Achieving 'Product in a Day'

Insurance carriers need product development flexibility and "speed to market" to maintain competitive advantage. To help accomplish those goals, INN asked Doug Roller, CEO of Bolivar, Mo.-headquartered Duck Creek Technologies Inc., to describe his "product in a day" concept.INN: How would you define "product in a day?"

DR: Product in a Day (or PIAD) is a vision for the way insurance products-policies-should be delivered to target markets. Even with today's technology, the development process for insurance products can take many months or even years. It involves market analysis, product definition, product implementation (software and documentation), filing and compliance management, and deployment of software and other sales, services, and marketing assets to all points of sale and service. PIAD is about dramatically reducing the cycle time required to deliver new products to market and continuously improving existing products.

INN: Why is PIAD important?

DR: Carriers often focus on the efficiency of sales, service and claims fulfillment operations-and less often on the product development process. That's easy to do because the cost of poor product development is less obvious than the cost of inefficient operations. Nevertheless, poor product development can be the most expensive cost a carrier incurs.

For example, let's consider a carrier that has a great concept for a new product-or an improvement to an existing product-that has the potential to generate $40 million in premium in Year 1. Every day that the product is delayed could cost the carrier $100,000 of premium in an uncontested market. That high-margin premium is traded for downstream premium that the insurer likely will share with other carriers, eroding not only market share but also pricing and combined ratios. What if the product had been deployed the day after it was conceived?

INN: That doesn't seem possible.

DR: For those of us who have developed and implemented policy administration systems for insurance carriers, PIAD would appear to be an unattainable objective. First of all, there are delivery constraints-filing and compliance for example-that are outside the carrier's control. Second, P&C products are enormously complex, making it difficult for carriers to clearly define product requirements and for vendors to understand them.

As a vision, however, PIAD provides a context and a goal for carriers and software vendors alike. Pushed to maintain viability, carriers need to invest continually in product development, while using today's technology to remain competitive. With so much potential value in play for every day saved, there are certainly financial rewards for achieving it.

INN: How do carriers begin the PIAD journey?

DR: As the saying goes, every journey begins with a single step. Carriers can start by identifying and addressing the business processes most easily improved. They can achieve continuous improvement by re-engineering business processes and measuring the results on product deployment. That could include streamlining "human intelligence" activities, such as obtaining and organizing input from field operations, as well as automating product modeling and analysis.

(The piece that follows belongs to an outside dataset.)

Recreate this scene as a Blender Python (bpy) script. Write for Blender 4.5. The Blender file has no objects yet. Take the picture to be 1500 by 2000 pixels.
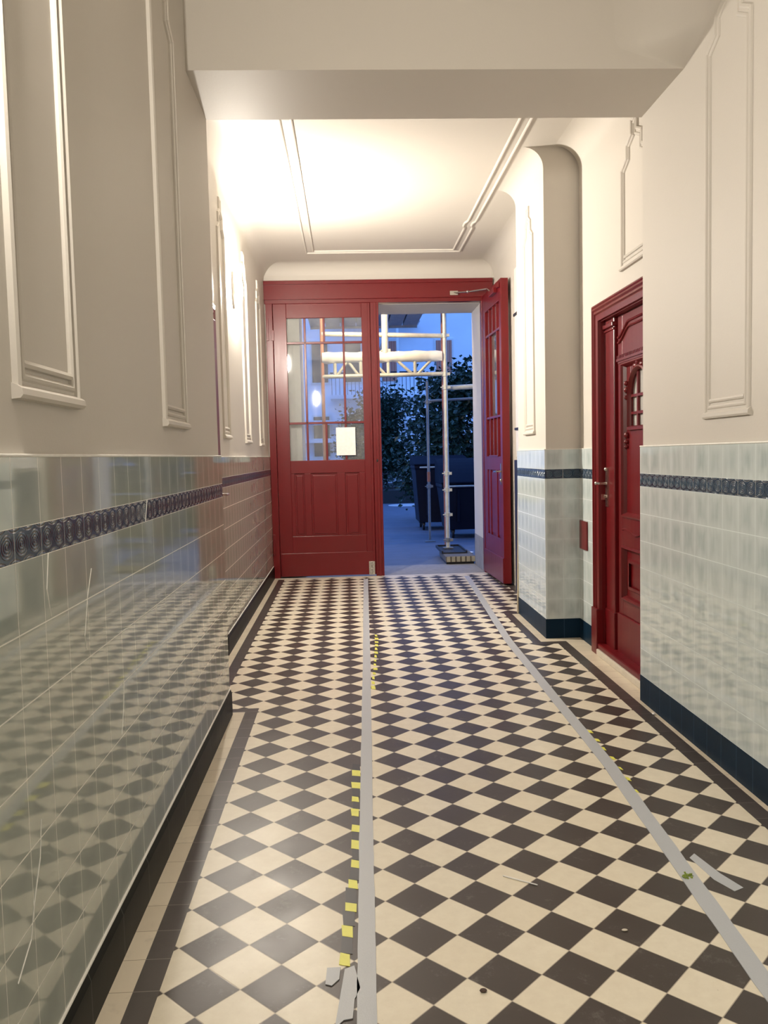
import bpy, bmesh, math, random
from mathutils import Vector, Matrix
random.seed(7)
S = bpy.context.scene
COL = S.collection
# ------------------------------------------------------------------ camera, world, exposure
F_PX, YAW, PIT, ROL, EYE = 1618.76, 0.042, -0.068, 0.0233, 1.5
def setup_camera():
    c, s = math.cos(YAW), math.sin(YAW)
    r0 = Vector((c, -s, 0)); f0 = Vector((s, c, 0)); Z = Vector((0, 0, 1))
    cp, sp = math.cos(PIT), math.sin(PIT)
    d = f0*cp + Z*sp; u0 = f0*-sp + Z*cp
    cr, sr = math.cos(ROL), math.sin(ROL)
    r = r0*cr - u0*sr; u = r0*sr + u0*cr
    cam = bpy.data.cameras.new('camera'); cam.sensor_fit = 'VERTICAL'; cam.sensor_height = 36.0
    cam.lens = 36.0*F_PX/2000.0; cam.clip_start = .05; cam.clip_end = 300
    o = bpy.data.objects.new('camera', cam); COL.objects.link(o)
    m = Matrix.Identity(4)
    for i in range(3): m[i][0] = r[i]; m[i][1] = u[i]; m[i][2] = -d[i]
    m[0][3] = 0; m[1][3] = 0; m[2][3] = EYE
    o.matrix_world = m; S.camera = o
setup_camera()
W = bpy.data.worlds.new('dusk_sky'); S.world = W; W.use_nodes = True
W.node_tree.nodes['Background'].inputs[0].default_value = (0.15, 0.35, 1.0, 1)
W.node_tree.nodes['Background'].inputs[1].default_value = 2.0
S.view_settings.view_transform = 'Standard'; S.view_settings.look = 'None'
S.view_settings.gamma = 1.0; S.view_settings.use_curve_mapping = False
S.view_settings.exposure = 0.0
LAMP_POWER_FAR, LAMP_POWER_NEAR, LAMP_POWER_YARD = 1650.0, 780.0, 800.0
LAMP_COL = (1.0, 0.91, 0.79)

# ------------------------------------------------------------------ main dimensions (metres)
XL, XR = -.728, 1.718          # near tile faces
XLR, XRR = -.958, 1.837        # far bay walls
XP, YP1, YP2 = 1.56, 6.53, 7.6 # pier
YF, YB, ZB = 4.22, 4.82, 3.398 # beam
YD, ZC, ZN = 10.356, 3.86, 4.4
TOP, FR1, FR0, BASE = 1.515, 1.36, 1.285, .157
PR = .014                      # tiles stand proud of the plaster

# ------------------------------------------------------------------ node helper
class NT:
    def __init__(s, name):
        s.m = bpy.data.materials.new(name); s.m.use_nodes = True
        s.t = s.m.node_tree; s.n = s.t.nodes; s.l = s.t.links
        s.b = s.n['Principled BSDF']
    def link(s, a, b):
        if isinstance(a, (int, float)): b.default_value = a
        elif isinstance(a, tuple): b.default_value = a if len(a) == 4 or b.type != 'RGBA' else (*a, 1)
        else: s.l.new(a, b)
    def node(s, ty, **k):
        n = s.n.new(ty)
        for a, v in k.items(): setattr(n, a, v)
        return n
    def M(s, op, a, b=0.0, c=None, clamp=False):
        n = s.node('ShaderNodeMath', operation=op, use_clamp=clamp)
        s.link(a, n.inputs[0]); s.link(b, n.inputs[1])
        if c is not None: s.link(c, n.inputs[2])
        return n.outputs[0]
    def V(s, op, a, b=(0, 0, 0)):
        n = s.node('ShaderNodeVectorMath', operation=op)
        s.link(a, n.inputs[0])
        if op == 'SCALE': s.link(b, n.inputs[3])
        else: s.link(b, n.inputs[1])
        return n.outputs[0]
    def pos(s):
        return s.node('ShaderNodeTexCoord').outputs['Object']
    def sep(s, v):
        n = s.node('ShaderNodeSeparateXYZ'); s.link(v, n.inputs[0]); return n.outputs
    def comb(s, x, y, z=0.0):
        n = s.node('ShaderNodeCombineXYZ'); s.link(x, n.inputs[0]); s.link(y, n.inputs[1]); s.link(z, n.inputs[2]); return n.outputs[0]
    def mix(s, f, a, b):
        n = s.node('ShaderNodeMix', data_type='RGBA'); s.link(f, n.inputs[0])
        s.link(a, n.inputs[6]); s.link(b, n.inputs[7]); return n.outputs[2]
    def noise(s, v, scale, detail=3.0, rough=.5):
        n = s.node('ShaderNodeTexNoise'); s.link(v, n.inputs['Vector']); n.inputs['Scale'].default_value = scale
        n.inputs['Detail'].default_value = detail; n.inputs['Roughness'].default_value = rough; return n.outputs['Fac']
    def white(s, v):
        n = s.node('ShaderNodeTexWhiteNoise', noise_dimensions='3D'); s.link(v, n.inputs['Vector']); return n.outputs
    def ramp(s, f, a, b):   # linear step a..b
        n = s.node('ShaderNodeMapRange'); n.clamp = True; s.link(f, n.inputs[0])
        n.inputs[1].default_value = a; n.inputs[2].default_value = b; return n.outputs[0]
    def bump(s, h, st, dist=.01, normal=None):
        n = s.node('ShaderNodeBump'); s.link(h, n.inputs['Height']); n.inputs['Strength'].default_value = st
        n.inputs['Distance'].default_value = dist
        if normal is not None: s.link(normal, n.inputs['Normal'])
        return n.outputs[0]
    def out(s, color=None, rough=None, normal=None, **k):
        if color is not None: s.link(color, s.b.inputs['Base Color'])
        if rough is not None: s.link(rough, s.b.inputs['Roughness'])
        if normal is not None: s.link(normal, s.b.inputs['Normal'])
        for a, v in k.items(): s.link(v, s.b.inputs[a.replace('_', ' ')])
        return s.m

def simple(name, col, rough=.5, metal=0.0, nscale=30, namp=.12, bump=.05, spec=.5):
    t = NT(name); p = t.pos(); n = t.noise(p, nscale)
    c = t.mix(n, tuple(x*(1-namp) for x in col), tuple(min(1, x*(1+namp)) for x in col))
    return t.out(c, rough, t.bump(n, bump, .004), Metallic=metal, Specular_IOR_Level=spec)

def paint_wall(name, col):
    t = NT(name); p = t.pos()
    n1 = t.noise(p, 1.3, 2); n2 = t.noise(p, 90, 4, .6)
    c = t.mix(n1, tuple(x*.965 for x in col), col)
    h = t.M('ADD', n2, t.M('MULTIPLY', t.noise(p, 14, 3), .8))
    return t.out(c, .55, t.bump(h, .10, .004), Specular_IOR_Level=.25)

def gloss_red():
    t = NT('dark_red_gloss_paint'); p = t.pos(); x, y, z = t.sep(p)
    v = t.comb(t.M('MULTIPLY', x, 18), t.M('MULTIPLY', y, 18), t.M('MULTIPLY', z, 1.6))
    g = t.noise(v, 1.6, 3); w = t.noise(p, 3, 2)
    c = t.mix(w, (.120, .0032, .0055), (.150, .0042, .0075))
    return t.out(c, t.M('ADD', t.M('MULTIPLY', g, .12), .27), t.bump(g, .06, .004), Specular_IOR_Level=.5)

def tile_mat(name, axis, u0, pu, lower=True, lo=(.43, .50, .505), hi=(.60, .665, .665), calm=1.0, joint=None):
    """glazed wall tiles with pale joints; axis = horizontal coordinate along the wall"""
    t = NT(name); p = t.pos(); q = t.sep(p)
    u = t.M('DIVIDE', t.M('SUBTRACT', q[axis], u0), pu)
    z = q[2]
    up = t.M('GREATER_THAN', z, 1.32)
    v = t.M('ADD', t.M('DIVIDE', t.M('SUBTRACT', FR0, z), .161), t.M('MULTIPLY', up, .4658+.001))
    iu, iv = t.M('FLOOR', u), t.M('FLOOR', v)
    fu, fv = t.M('FRACT', u), t.M('FRACT', v)
    eu = t.M('MULTIPLY', t.M('MINIMUM', fu, t.M('SUBTRACT', 1.0, fu)), pu)
    ev = t.M('MULTIPLY', t.M('MINIMUM', fv, t.M('SUBTRACT', 1.0, fv)), .161)
    rnd = t.white(t.comb(iu, iv, 3.0)); rc = rnd['Color']; rv = rnd['Value']
    # joints: bed joints wider than the uprights, their width wanders
    wj = t.M('ADD', .0011, t.M('MULTIPLY', t.noise(t.comb(iu, iv, 0.0), .9, 1), .0006))
    gu = t.M('LESS_THAN', eu, t.M('MULTIPLY', wj, .75)); gv = t.M('LESS_THAN', ev, t.M('MULTIPLY', wj, 1.25))
    g = t.M('MAXIMUM', gu, gv)
    edge = t.M('MINIMUM', eu, ev)
    cen = t.ramp(t.M('ADD', edge, t.M('MULTIPLY', t.M('SUBTRACT', t.noise(p, 9, 3), .5), .06)), .0, .055)
    cen = t.M('MULTIPLY', cen, t.M('ADD', .45, t.M('MULTIPLY', rv, .55)))
    glaze = t.mix(cen, hi, lo)
    if joint is None:      # glaze pooling streaks down each tile
        st = t.noise(t.comb(t.M('MULTIPLY', q[axis], 14.0), t.M('MULTIPLY', z, 2.2), rv), 2.5, 3)
        glaze = t.mix(t.M('MULTIPLY', t.ramp(st, .42, .68), .40), glaze, tuple(v*1.12 for v in hi))
    col = t.mix(g, glaze, joint or tuple(v*1.08 for v in hi))
    # every tile sits at its own slight angle and the glaze is wavy
    geo = t.node('ShaderNodeNewGeometry').outputs['Normal']
    tilt = t.V('SCALE', t.V('SUBTRACT', rc, (.5, .5, .5)), .010*calm)
    nn = t.V('NORMALIZE', t.V('ADD', geo, tilt))
    h = t.M('ADD', t.M('MULTIPLY', t.noise(p, 7, 1), .55), t.M('MULTIPLY', t.ramp(edge, .0, .005), .10))
    nb = t.bump(h, .10*calm*calm, .02, nn)
    return t.out(col, t.M('ADD', .045, t.M('MULTIPLY', g, .5)), nb, Specular_IOR_Level=.75)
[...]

Then, take a look at larger systems, such as sales and policy administration. Carriers can benefit by finding ways to improve implementation processes on existing systems. At some point, when time has been compressed as much as reasonably possible, carriers may determine that it's time to think about new software. The point is that every day has value.

INN: How should software support PIAD?

DR: It's important to define processes before buying software to support them. That's true for any software investment but particularly so for PIAD. That said, software can support the PIAD journey in several ways.

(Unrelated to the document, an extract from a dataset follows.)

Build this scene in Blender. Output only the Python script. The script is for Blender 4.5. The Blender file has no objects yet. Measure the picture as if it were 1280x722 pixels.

A number of solutions now enable tool-based product definition and design, including rating, underwriting rules, data models, workflow and documentation. For carriers that derive market advantage from highly customized products, those tools can prove useful in improving speed to market as well as required customization.

A policy administration system built around a services-oriented architecture (SOA) platform also can reduce time to market. First, SOA simplifies deployment of software services and, second, services can be made widely available to points of sale and service inside and outside the carrier.

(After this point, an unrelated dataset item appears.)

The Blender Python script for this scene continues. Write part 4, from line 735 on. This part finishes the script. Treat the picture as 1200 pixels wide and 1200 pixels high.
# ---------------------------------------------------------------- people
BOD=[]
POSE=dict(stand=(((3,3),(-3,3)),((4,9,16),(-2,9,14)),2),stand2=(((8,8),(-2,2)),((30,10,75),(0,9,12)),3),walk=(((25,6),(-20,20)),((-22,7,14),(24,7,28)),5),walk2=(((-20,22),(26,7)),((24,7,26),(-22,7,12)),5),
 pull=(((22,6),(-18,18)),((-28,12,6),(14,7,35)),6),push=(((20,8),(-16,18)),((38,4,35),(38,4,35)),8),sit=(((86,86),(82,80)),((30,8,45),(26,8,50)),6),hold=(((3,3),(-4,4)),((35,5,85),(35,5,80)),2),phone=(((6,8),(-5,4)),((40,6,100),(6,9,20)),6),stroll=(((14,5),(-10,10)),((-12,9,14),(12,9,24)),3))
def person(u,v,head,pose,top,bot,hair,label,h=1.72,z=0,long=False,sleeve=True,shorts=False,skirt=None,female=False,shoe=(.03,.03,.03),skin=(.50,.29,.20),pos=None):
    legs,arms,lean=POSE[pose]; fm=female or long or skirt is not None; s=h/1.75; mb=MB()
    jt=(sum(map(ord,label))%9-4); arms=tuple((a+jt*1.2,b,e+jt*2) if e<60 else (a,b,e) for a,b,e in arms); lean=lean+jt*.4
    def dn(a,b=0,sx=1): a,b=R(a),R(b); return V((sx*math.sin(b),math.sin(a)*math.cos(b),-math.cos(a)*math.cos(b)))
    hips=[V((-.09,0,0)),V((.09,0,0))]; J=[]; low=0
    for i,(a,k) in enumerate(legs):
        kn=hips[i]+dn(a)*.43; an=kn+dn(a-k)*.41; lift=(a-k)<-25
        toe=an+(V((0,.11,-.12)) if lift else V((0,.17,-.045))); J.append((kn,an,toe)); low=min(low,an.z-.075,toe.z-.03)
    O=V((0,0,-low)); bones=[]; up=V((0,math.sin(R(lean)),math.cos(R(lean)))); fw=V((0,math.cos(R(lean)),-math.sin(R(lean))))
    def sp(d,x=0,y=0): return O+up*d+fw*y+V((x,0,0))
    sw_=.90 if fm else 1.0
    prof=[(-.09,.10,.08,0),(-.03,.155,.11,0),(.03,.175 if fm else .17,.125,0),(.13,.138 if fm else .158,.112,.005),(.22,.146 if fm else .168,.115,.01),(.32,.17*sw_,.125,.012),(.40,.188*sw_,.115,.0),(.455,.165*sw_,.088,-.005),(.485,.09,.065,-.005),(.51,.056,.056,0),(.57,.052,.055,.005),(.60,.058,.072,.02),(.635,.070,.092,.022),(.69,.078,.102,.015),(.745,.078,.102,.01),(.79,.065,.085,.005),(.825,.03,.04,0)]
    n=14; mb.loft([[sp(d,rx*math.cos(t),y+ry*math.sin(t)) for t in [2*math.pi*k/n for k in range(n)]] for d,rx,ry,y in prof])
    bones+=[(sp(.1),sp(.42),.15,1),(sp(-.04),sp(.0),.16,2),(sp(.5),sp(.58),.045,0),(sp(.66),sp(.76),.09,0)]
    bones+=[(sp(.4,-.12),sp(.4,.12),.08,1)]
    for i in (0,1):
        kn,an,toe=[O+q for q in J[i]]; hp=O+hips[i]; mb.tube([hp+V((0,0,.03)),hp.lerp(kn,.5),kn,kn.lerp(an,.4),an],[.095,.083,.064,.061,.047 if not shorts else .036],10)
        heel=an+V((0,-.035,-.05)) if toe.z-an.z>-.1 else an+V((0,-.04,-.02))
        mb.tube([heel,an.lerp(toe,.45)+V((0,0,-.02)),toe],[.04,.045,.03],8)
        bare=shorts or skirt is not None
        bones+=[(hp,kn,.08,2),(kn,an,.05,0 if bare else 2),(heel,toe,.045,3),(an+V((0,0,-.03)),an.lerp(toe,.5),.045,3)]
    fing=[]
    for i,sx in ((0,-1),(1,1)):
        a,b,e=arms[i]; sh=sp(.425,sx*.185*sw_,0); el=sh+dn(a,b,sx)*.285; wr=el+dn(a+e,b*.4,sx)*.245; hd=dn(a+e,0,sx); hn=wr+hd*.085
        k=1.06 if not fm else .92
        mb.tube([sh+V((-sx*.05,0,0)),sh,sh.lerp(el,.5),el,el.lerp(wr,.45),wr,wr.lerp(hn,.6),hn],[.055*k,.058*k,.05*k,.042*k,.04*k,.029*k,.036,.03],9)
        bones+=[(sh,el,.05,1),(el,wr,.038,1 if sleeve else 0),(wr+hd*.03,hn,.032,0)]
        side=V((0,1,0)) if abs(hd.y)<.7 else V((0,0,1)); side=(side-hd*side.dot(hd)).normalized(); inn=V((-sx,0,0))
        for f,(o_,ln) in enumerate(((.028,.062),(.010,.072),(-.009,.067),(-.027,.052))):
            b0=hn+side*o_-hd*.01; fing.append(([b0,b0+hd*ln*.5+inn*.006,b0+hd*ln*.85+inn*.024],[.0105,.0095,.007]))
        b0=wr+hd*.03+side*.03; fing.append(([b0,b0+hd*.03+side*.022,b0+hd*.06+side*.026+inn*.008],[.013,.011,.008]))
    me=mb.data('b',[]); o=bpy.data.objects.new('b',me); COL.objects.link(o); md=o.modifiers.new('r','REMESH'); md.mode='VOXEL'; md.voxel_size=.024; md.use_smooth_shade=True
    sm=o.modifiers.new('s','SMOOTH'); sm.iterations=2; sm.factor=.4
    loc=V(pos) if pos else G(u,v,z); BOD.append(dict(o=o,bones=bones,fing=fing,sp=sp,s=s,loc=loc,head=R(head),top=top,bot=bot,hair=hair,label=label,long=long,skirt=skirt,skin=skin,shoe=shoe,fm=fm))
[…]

An integrated analytics and product modeling solution provides the foundation for continuous, timely product improvements. Analytics provides information needed to identify potential problems and opportunities in the product line, and modeling enables carriers to observe the effect of proposed changes that address those problems and opportunities.

INN: When is the PIAD journey complete?

DR: The poet T.S. Eliot wrote: "Between the idea and the reality...falls the shadow." Carriers achieve PIAD when they remove every barrier between the idea and the reality of a product.